## TASK STATEMENT
Please count the lines in the listing below where the word "More" appears. Give the number only.

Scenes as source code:
════════

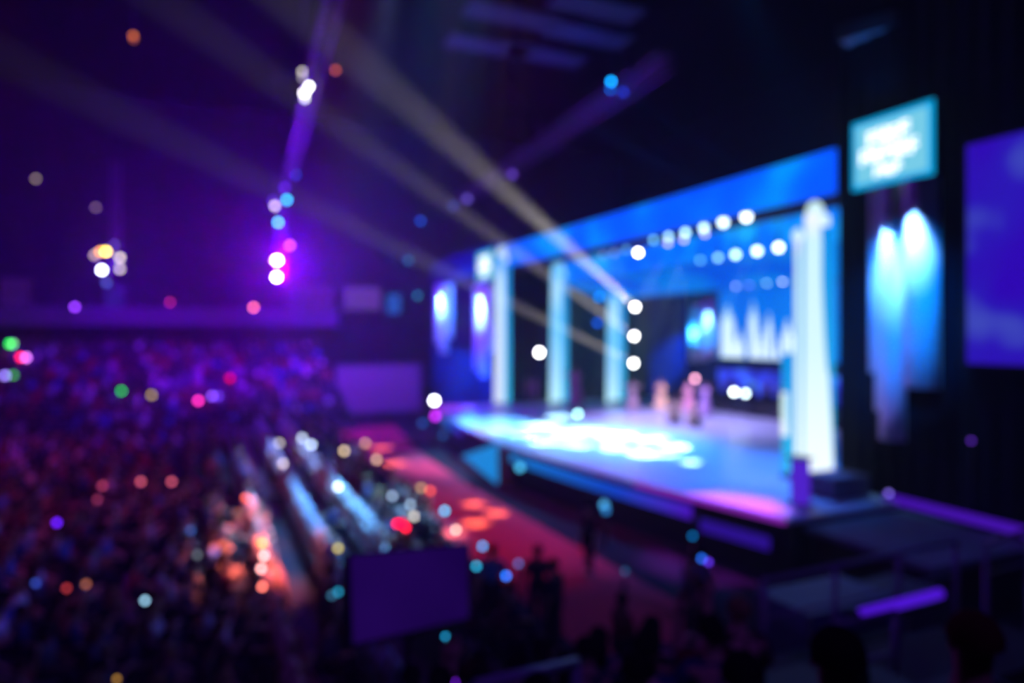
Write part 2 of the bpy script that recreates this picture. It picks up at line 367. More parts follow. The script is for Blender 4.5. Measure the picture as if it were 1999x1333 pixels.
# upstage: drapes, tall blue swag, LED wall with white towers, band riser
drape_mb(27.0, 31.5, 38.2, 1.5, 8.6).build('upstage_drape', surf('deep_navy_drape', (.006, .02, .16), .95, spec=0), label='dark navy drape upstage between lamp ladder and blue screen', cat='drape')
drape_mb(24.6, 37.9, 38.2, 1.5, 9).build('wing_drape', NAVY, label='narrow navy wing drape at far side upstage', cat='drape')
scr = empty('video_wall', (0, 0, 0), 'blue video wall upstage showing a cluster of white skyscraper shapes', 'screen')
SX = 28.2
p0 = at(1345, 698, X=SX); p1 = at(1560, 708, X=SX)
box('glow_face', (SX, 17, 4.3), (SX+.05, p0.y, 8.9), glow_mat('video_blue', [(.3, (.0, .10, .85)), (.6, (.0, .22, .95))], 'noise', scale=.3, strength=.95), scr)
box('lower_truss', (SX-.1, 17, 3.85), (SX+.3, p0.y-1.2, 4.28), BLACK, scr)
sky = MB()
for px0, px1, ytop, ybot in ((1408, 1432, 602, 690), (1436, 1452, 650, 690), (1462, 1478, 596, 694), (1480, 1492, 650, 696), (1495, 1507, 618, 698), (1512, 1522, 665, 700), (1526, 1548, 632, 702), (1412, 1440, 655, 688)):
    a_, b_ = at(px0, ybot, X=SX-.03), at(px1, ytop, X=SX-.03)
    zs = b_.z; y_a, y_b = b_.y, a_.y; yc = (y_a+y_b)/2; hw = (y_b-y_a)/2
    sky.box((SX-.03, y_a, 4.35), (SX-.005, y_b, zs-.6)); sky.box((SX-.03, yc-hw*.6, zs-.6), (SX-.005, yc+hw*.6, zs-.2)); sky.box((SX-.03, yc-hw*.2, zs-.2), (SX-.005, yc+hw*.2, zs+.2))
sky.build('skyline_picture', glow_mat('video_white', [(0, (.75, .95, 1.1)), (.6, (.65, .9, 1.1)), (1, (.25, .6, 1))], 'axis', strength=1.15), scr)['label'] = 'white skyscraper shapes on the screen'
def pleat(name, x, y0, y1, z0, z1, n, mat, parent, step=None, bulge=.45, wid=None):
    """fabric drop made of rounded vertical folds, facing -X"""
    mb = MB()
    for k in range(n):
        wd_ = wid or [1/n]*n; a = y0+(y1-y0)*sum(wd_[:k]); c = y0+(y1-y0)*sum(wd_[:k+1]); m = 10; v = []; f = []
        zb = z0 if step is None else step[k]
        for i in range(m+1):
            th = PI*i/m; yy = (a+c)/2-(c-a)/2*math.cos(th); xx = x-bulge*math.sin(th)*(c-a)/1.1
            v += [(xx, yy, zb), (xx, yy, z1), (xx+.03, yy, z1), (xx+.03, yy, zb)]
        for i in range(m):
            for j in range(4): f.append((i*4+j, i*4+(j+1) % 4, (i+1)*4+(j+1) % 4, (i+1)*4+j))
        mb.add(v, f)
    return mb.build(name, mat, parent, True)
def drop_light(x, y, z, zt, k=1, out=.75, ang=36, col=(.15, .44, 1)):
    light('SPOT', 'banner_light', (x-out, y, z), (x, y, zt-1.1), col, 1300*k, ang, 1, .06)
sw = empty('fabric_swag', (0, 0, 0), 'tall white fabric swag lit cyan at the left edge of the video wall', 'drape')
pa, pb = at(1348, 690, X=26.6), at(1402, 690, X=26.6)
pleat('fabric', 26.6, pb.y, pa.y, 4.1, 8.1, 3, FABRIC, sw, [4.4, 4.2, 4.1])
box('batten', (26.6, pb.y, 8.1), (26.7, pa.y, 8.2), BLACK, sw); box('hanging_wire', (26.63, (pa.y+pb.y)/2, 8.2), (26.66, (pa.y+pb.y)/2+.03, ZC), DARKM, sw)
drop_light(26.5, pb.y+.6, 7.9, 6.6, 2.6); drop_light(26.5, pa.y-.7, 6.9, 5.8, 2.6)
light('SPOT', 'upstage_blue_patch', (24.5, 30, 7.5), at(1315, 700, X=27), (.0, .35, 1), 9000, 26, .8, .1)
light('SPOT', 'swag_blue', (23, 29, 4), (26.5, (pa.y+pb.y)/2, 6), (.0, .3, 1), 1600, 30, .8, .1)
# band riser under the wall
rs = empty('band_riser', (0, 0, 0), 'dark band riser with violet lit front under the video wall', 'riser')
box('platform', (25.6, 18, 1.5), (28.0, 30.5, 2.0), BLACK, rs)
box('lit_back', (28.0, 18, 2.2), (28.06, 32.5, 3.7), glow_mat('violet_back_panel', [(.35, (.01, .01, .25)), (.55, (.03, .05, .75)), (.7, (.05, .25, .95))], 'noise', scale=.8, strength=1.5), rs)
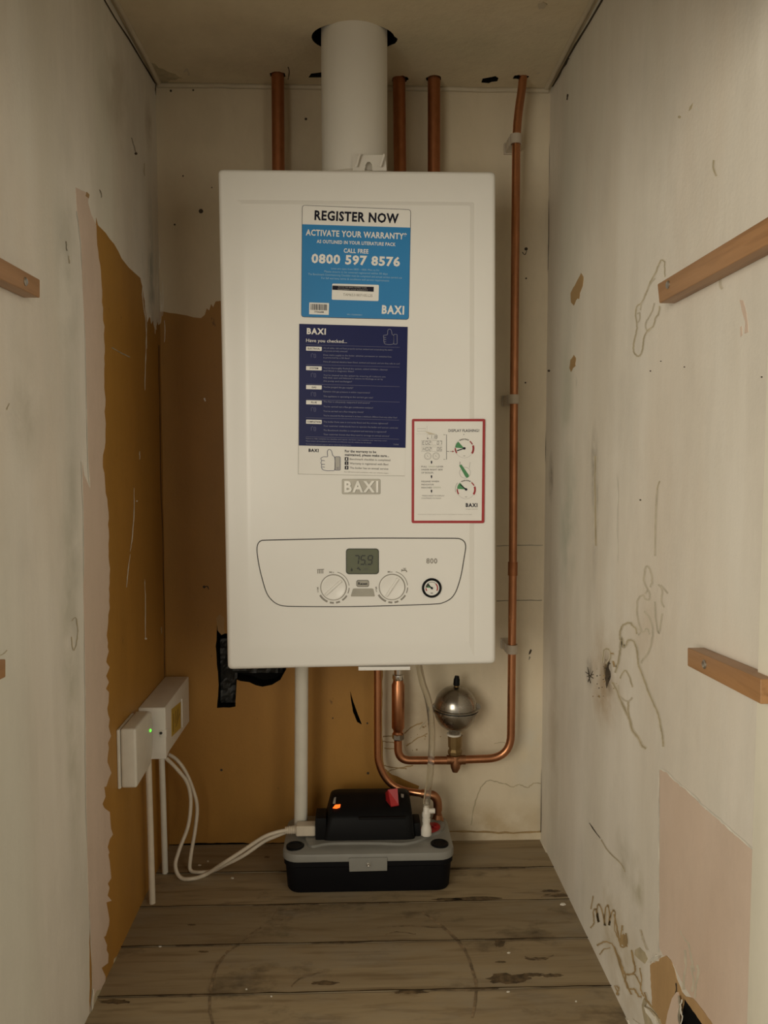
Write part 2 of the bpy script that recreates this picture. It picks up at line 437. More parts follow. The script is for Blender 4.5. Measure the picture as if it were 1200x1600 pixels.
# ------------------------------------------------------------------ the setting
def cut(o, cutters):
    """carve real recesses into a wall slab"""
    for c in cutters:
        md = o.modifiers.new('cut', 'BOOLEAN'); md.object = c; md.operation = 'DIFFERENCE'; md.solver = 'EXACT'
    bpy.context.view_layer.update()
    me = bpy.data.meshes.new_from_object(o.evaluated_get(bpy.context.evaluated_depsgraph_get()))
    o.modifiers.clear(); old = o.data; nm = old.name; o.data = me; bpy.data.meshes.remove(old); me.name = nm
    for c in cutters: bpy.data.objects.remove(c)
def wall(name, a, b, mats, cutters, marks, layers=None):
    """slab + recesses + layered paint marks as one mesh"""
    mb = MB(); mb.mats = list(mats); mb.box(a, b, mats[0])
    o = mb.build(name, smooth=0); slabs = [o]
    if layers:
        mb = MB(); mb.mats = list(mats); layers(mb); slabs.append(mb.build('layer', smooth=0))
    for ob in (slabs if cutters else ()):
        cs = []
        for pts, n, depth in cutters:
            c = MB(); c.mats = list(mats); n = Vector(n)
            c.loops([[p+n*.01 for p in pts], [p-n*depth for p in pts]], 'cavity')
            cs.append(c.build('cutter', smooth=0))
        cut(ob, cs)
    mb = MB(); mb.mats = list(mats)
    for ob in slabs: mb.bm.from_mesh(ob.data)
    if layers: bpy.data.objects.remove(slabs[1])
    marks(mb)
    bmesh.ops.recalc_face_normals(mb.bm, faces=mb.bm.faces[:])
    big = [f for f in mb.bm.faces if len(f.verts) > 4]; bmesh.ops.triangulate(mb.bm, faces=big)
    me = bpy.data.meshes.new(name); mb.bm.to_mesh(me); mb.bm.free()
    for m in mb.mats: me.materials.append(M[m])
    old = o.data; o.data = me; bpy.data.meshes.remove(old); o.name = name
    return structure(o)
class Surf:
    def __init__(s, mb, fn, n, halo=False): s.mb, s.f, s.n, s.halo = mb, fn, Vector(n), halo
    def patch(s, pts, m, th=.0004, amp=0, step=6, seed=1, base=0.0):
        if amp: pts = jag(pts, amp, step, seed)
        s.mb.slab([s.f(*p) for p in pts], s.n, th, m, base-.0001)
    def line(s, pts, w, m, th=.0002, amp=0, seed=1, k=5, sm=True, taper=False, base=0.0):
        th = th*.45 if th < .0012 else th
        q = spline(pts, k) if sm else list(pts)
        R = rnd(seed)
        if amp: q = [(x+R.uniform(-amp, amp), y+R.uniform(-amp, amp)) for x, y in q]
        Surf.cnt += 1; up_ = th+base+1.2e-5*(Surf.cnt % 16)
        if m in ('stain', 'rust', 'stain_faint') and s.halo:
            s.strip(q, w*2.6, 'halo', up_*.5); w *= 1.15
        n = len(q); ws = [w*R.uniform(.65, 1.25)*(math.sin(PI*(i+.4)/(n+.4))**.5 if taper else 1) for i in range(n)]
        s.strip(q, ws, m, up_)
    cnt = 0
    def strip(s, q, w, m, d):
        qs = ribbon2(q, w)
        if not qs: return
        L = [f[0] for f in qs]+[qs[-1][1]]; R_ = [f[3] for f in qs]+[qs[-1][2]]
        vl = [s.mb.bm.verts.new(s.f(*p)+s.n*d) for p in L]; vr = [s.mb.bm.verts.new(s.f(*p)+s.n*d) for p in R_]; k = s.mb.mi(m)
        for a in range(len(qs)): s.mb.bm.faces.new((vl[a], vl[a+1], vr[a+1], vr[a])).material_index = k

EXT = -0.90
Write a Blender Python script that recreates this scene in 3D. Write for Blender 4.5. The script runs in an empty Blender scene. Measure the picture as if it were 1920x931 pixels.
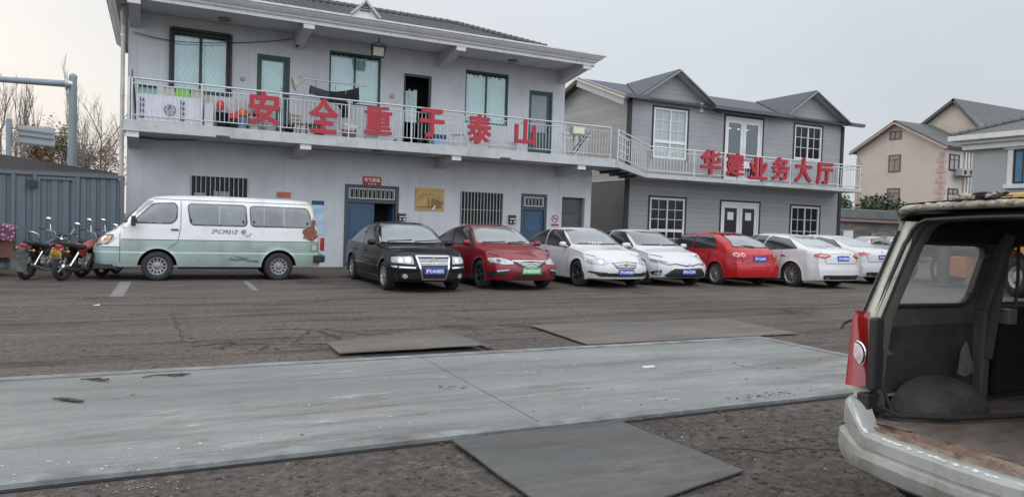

════════

## FINAL RESULT
2